25. The second way in which the learned advocate for the plaintiffs tried to meet the difficulty is by saying that the decision of the High Court has given the plaintiff a fresh cause of action. It is contended that so long as the conditional decree passed by the first Court remained unreversed the plaintiffs were unable to maintain a claim for mesne profits, and that it was only when the High Court held that the plaintiffs were entitled to an unconditional decree for possession that their right to claim mesne profits was established. It is urged that it would have been futile and useless for the plaintiffs to have instituted the suit for mesne profits when they had failed to establish that the defendants were mere trespassers. In support of this, reliance is placed on the observations in the two cases decided by the Calcutta High Court referred to above and the case decided by the Madras High Court. To allow such a contention to prevail would be to permit a suit for mesne profits for any number of years, even exceeding 12 years to be instituted subsequently if the title to the property is the subject of a protracted litigation. In such cases the practice certainly is for the plaintiff to institute a suit for mesne profits before the time expires and let it be stayed pending the disposal of the former litigation. Article 109 of the Limitation Act gives the starting point from the date when the profits are received. We cannot make the limitation start instead from the date of an adjudication of the rights between the parties. The plaintiff's right to recover the mesne profits accrued when the profits to which they were entitled were wrongly received by the defendants. If time once began to run and limitation could not be suspended, the decision by the High Court could not give them a fresh cause of action.

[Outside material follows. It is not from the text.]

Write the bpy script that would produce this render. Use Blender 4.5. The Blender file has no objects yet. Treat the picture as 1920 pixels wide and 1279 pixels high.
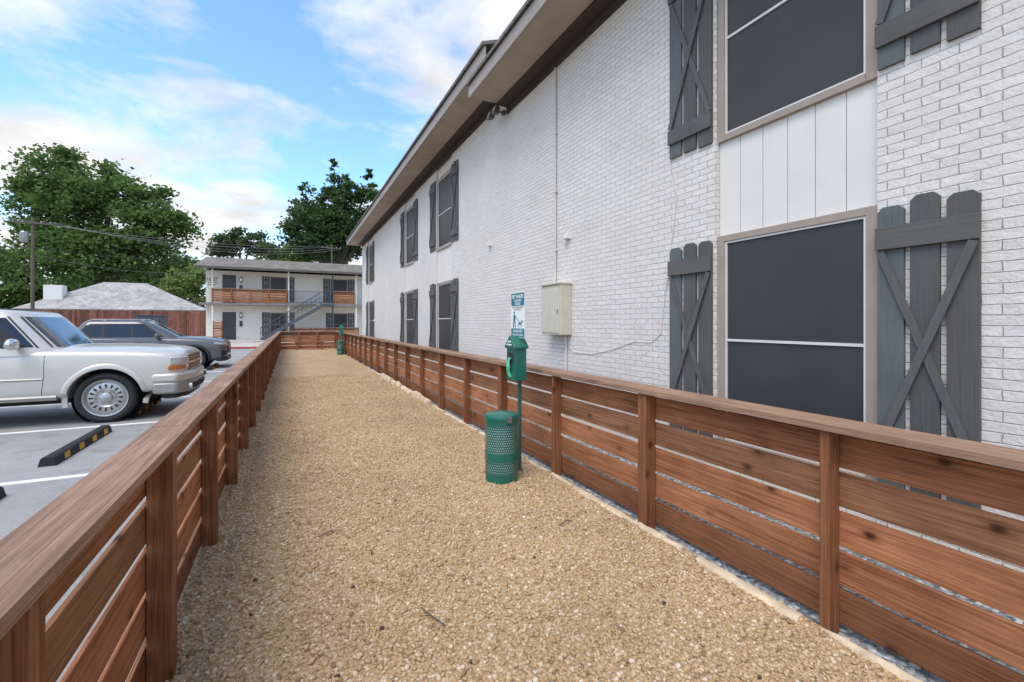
import bpy, bmesh, math, random
import numpy as np
from mathutils import Vector, Matrix
from mathutils.bvhtree import BVHTree
random.seed(4); rng = np.random.default_rng(4)
scn = bpy.context.scene; col = scn.collection
PI = math.pi
# ------------------------------------------------------------------ survey helpers (photo pixel -> point on a real plane)
F = 853.0; HZ = 605.0; CH = 1.5
TH = math.atan(417/853); SN = math.sin(TH); CS = math.cos(TH)
def ray(px, py):
    a = (px-960)/F; b = -(py-HZ)/F
    return Vector((a*CS+SN, -a*SN+CS, b))
def atY(px, py, Y):
    r = ray(px, py); t = Y/r.y; return Vector((r.x*t, Y, CH+r.z*t))
def atX(px, py, X):
    r = ray(px, py); t = X/r.x; return Vector((X, r.y*t, CH+r.z*t))
def atZ(px, py, Z):
    r = ray(px, py); t = (Z-CH)/r.z; return Vector((r.x*t, r.y*t, Z))
def atD(px, py, d):
    r = ray(px, py); return Vector((r.x*d, r.y*d, CH+r.z*d))
LOT = -0.15
# ------------------------------------------------------------------ object helpers
ORIG = {}
def tag(o, label=None, cat=None, group=None, kind=None):
    if label: o['label'] = label
    if cat: o['category'] = cat
    if group: o['group'] = group
    if kind: o['kind'] = kind
    return o
def thing(name, loc, label, cat, group=None):
    o = bpy.data.objects.new(name, None); col.objects.link(o); o.location = loc
    o.empty_display_size = .2
    ORIG[o.name] = Vector(loc); return tag(o, label, cat, group)
class MB:
    def __init__(s): s.v = []; s.f = []
    def add(s, vs, fs):
        n = len(s.v); s.v += [tuple(p) for p in vs]; s.f += [tuple(i+n for i in f) for f in fs]; return s
    def box(s, x0, x1, y0, y1, z0, z1):
        return s.add([(x0,y0,z0),(x1,y0,z0),(x1,y1,z0),(x0,y1,z0),(x0,y0,z1),(x1,y0,z1),(x1,y1,z1),(x0,y1,z1)],
              [(3,2,1,0),(4,5,6,7),(0,1,5,4),(1,2,6,5),(2,3,7,6),(3,0,4,7)])
    def prism(s, poly, vec):
        n = len(poly); vec = Vector(vec); a = [Vector(p) for p in poly]
        vs = a+[p+vec for p in a]
        fs = [tuple(range(n-1,-1,-1)), tuple(range(n,2*n))]+[(i,(i+1)%n,n+(i+1)%n,n+i) for i in range(n)]
        return s.add(vs, fs)
    def tube(s, pts, r, n=8):
        pts = [Vector(p) for p in pts]; rs = r if isinstance(r,(list,tuple)) else [r]*len(pts)
        vs = []; fs = []
        ref = None
        for i, p in enumerate(pts):
            d = (pts[min(i+1,len(pts)-1)]-pts[max(i-1,0)]).normalized()
            if ref is None or abs(d.dot(ref))>.98: ref = Vector((0,0,1)) if abs(d.z)<.9 else Vector((1,0,0))
            u = d.cross(ref).normalized(); w = d.cross(u)
            for k in range(n):
                t = 2*PI*k/n; vs.append(p+(u*math.cos(t)+w*math.sin(t))*rs[i])
        for i in range(len(pts)-1):
            for k in range(n):
                k2 = (k+1)%n; fs.append((i*n+k,i*n+k2,(i+1)*n+k2,(i+1)*n+k))
        fs.append(tuple(range(n-1,-1,-1))); m = (len(pts)-1)*n; fs.append(tuple(range(m,m+n)))
        return s.add(vs, fs)
    def bar(s, a, b, w, h):
        a = Vector(a); b = Vector(b); d = (b-a).normalized()
        ref = Vector((0,0,1)) if abs(d.z)<.95 else Vector((1,0,0))
        u = d.cross(ref).normalized(); v = d.cross(u).normalized()
        q = [a+u*w/2+v*h/2, a-u*w/2+v*h/2, a-u*w/2-v*h/2, a+u*w/2-v*h/2]
        return s.prism(q, b-a)
    def lathe(s, prof, c=(0,0,0), axis='Z', n=32):
        c = Vector(c); vs = []; fs = []
        for (r, h) in prof:
            for k in range(n):
                t = 2*PI*k/n; x = r*math.cos(t); y = r*math.sin(t)
                vs.append(c+(Vector((x,y,h)) if axis=='Z' else Vector((x,h,y)) if axis=='Y' else Vector((h,x,y))))
        for i in range(len(prof)-1):
            for k in range(n):
                k2 = (k+1)%n; fs.append((i*n+k,i*n+k2,(i+1)*n+k2,(i+1)*n+k))
        return s.add(vs, fs)
    def grid(s, P):
        a = len(P); b = len(P[0]); vs = [p for r in P for p in r]
        return s.add(vs, [(i*b+j,i*b+j+1,(i+1)*b+j+1,(i+1)*b+j) for i in range(a-1) for j in range(b-1)])
    def ball(s, c, rx, ry, rz, n=12, m=8):
        c = Vector(c)
        vs = []; fs = []
        for i in range(m+1):
            p = PI*i/m
            for k in range(n):
                t = 2*PI*k/n
                vs.append(c+Vector((rx*math.sin(p)*math.cos(t), ry*math.sin(p)*math.sin(t), -rz*math.cos(p))))
        for i in range(m):
            for k in range(n):
                k2=(k+1)%n; fs.append((i*n+k,i*n+k2,(i+1)*n+k2,(i+1)*n+k))
        return s.add(vs, fs)
    def text(s, body, size, M, align='CENTER', bold=0.0, ext=0.0):
        cu = bpy.data.curves.new('lettering', 'FONT'); cu.body = body; cu.size = size; cu.align_x = align; cu.offset = bold; cu.extrude = ext
        cu.resolution_u = 3
        o = bpy.data.objects.new('lettering', cu); col.objects.link(o)
        dg = bpy.context.evaluated_depsgraph_get(); me = bpy.data.meshes.new_from_object(o.evaluated_get(dg))
        vs = [M @ v.co for v in me.vertices]; fs = [tuple(p.vertices) for p in me.polygons]
        s.add(vs, fs); bpy.data.objects.remove(o); bpy.data.meshes.remove(me); bpy.data.curves.remove(cu); return s
    def build(s, name, mat, parent=None, at=None, smooth=False, bevel=0, sharp=35):
        org = ORIG.get(parent.name, Vector((0,0,0))) if parent else Vector(at or (0,0,0))
        me = bpy.data.meshes.new(name)
        me.from_pydata([tuple(Vector(v)-org) for v in s.v], [], s.f); me.update()
        bm = bmesh.new(); bm.from_mesh(me)
        if s.f and not getattr(s,'open',False): bmesh.ops.recalc_face_normals(bm, faces=bm.faces)
        bm.to_mesh(me); bm.free()
        me.materials.append(mat)
        o = bpy.data.objects.new(name, me); col.objects.link(o)
        if parent: o.parent = parent
        else: o.location = org
        ORIG[o.name] = org
        if smooth:
            me.polygons.foreach_set('use_smooth', [True]*len(me.polygons))
            me.set_sharp_from_angle(angle=math.radians(sharp))
        if bevel:
            m = o.modifiers.new('bevel','BEVEL'); m.width = bevel; m.segments = 2; m.limit_method = 'ANGLE'; m.angle_limit = math.radians(40)
        return o
def np_mesh(name, V, Q, mat, parent=None, at=(0,0,0), smooth=False):
    me = bpy.data.meshes.new(name); k = Q.shape[1]
    org = ORIG.get(parent.name) if parent else Vector(at)
    V = V-np.array(org)
    me.vertices.add(len(V)); me.vertices.foreach_set('co', V.astype(np.float32).ravel())
    me.loops.add(Q.size); me.loops.foreach_set('vertex_index', Q.astype(np.int32).ravel())
    me.polygons.add(len(Q)); me.polygons.foreach_set('loop_start', np.arange(0, Q.size, k, dtype=np.int32))
    me.update(calc_edges=True); me.validate()
    if smooth: me.polygons.foreach_set('use_smooth', np.ones(len(Q), dtype=bool))
    me.materials.append(mat)
    o = bpy.data.objects.new(name, me); col.objects.link(o)
    if parent: o.parent = parent
    else: o.location = org
    ORIG[o.name] = Vector(org); return o
# ------------------------------------------------------------------ materials
def newmat(name):
    m = bpy.data.materials.new(name); m.use_nodes = True
    nt = m.node_tree; return m, nt, nt.nodes['Principled BSDF']
def nd(nt, t, **kw):
    n = nt.nodes.new(t)
    for k, v in kw.items(): setattr(n, k, v)
    return n
def ramp(nt, src, stops, interp='LINEAR'):
    r = nd(nt, 'ShaderNodeValToRGB'); r.color_ramp.interpolation = interp
    e = r.color_ramp.elements
    while len(e) < len(stops): e.new(.5)
    for i, (p, c) in enumerate(stops):
        e[i].position = p; e[i].color = (c,c,c,1) if isinstance(c,(int,float)) else (*c,1)
    nt.links.new(src, r.inputs[0]); return r.outputs[0]
def mix(nt, fac, A, B, mode='MIX'):
    m = nd(nt, 'ShaderNodeMix', data_type='RGBA', blend_type=mode)
    for i, val in ((0,fac),(6,A),(7,B)):
        sk = m.inputs[i]
        if hasattr(val,'is_linked'): nt.links.new(val, sk)
        elif i == 0: sk.default_value = float(val)
        elif isinstance(val,(int,float)): sk.default_value = (val,val,val,1)
        else: sk.default_value = (*val,1)
    return m.outputs[2]
def math_(nt, op, a, b=None, c=None):
    m = nd(nt, 'ShaderNodeMath', operation=op)
    for i, val in enumerate((a,b,c)):
        if val is None: continue
        if hasattr(val,'is_linked'): nt.links.new(val, m.inputs[i])
        else: m.inputs[i].default_value = val
    return m.outputs[0]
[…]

26. It is, however, strongly urged that if the present claim is not barred by the principle of res judicata then inasmuch as this very relief had been asked for in the previous suit, the plaintiffs could not have filed the present suit until the relief asked for in the previous case had been 'not granted.' Some difficulty is undoubtedly created by conceding that the principle of res judicata is inapplicable, But all the same we think that there is no inconsistency in holding that while a second suit is not barred by res judicata, it is barred by limitation. Section 11 of the Code of Civil Procedure and the Limitation Act create distinct and independent bars to the maintenance of a suit, and it may well be that only one bar operates though the other may not. We are therefore of opinion that though for the purposes of this appeal we assume that the second suit is not barred by res judicata we nevertheless hold that the period of limitation was never suspended, that no fresh cause of action had accrued and that the claim for mesne profits for more than three years prior to the suit was barred by time.

27. The appeal is accordingly dismissed with costs.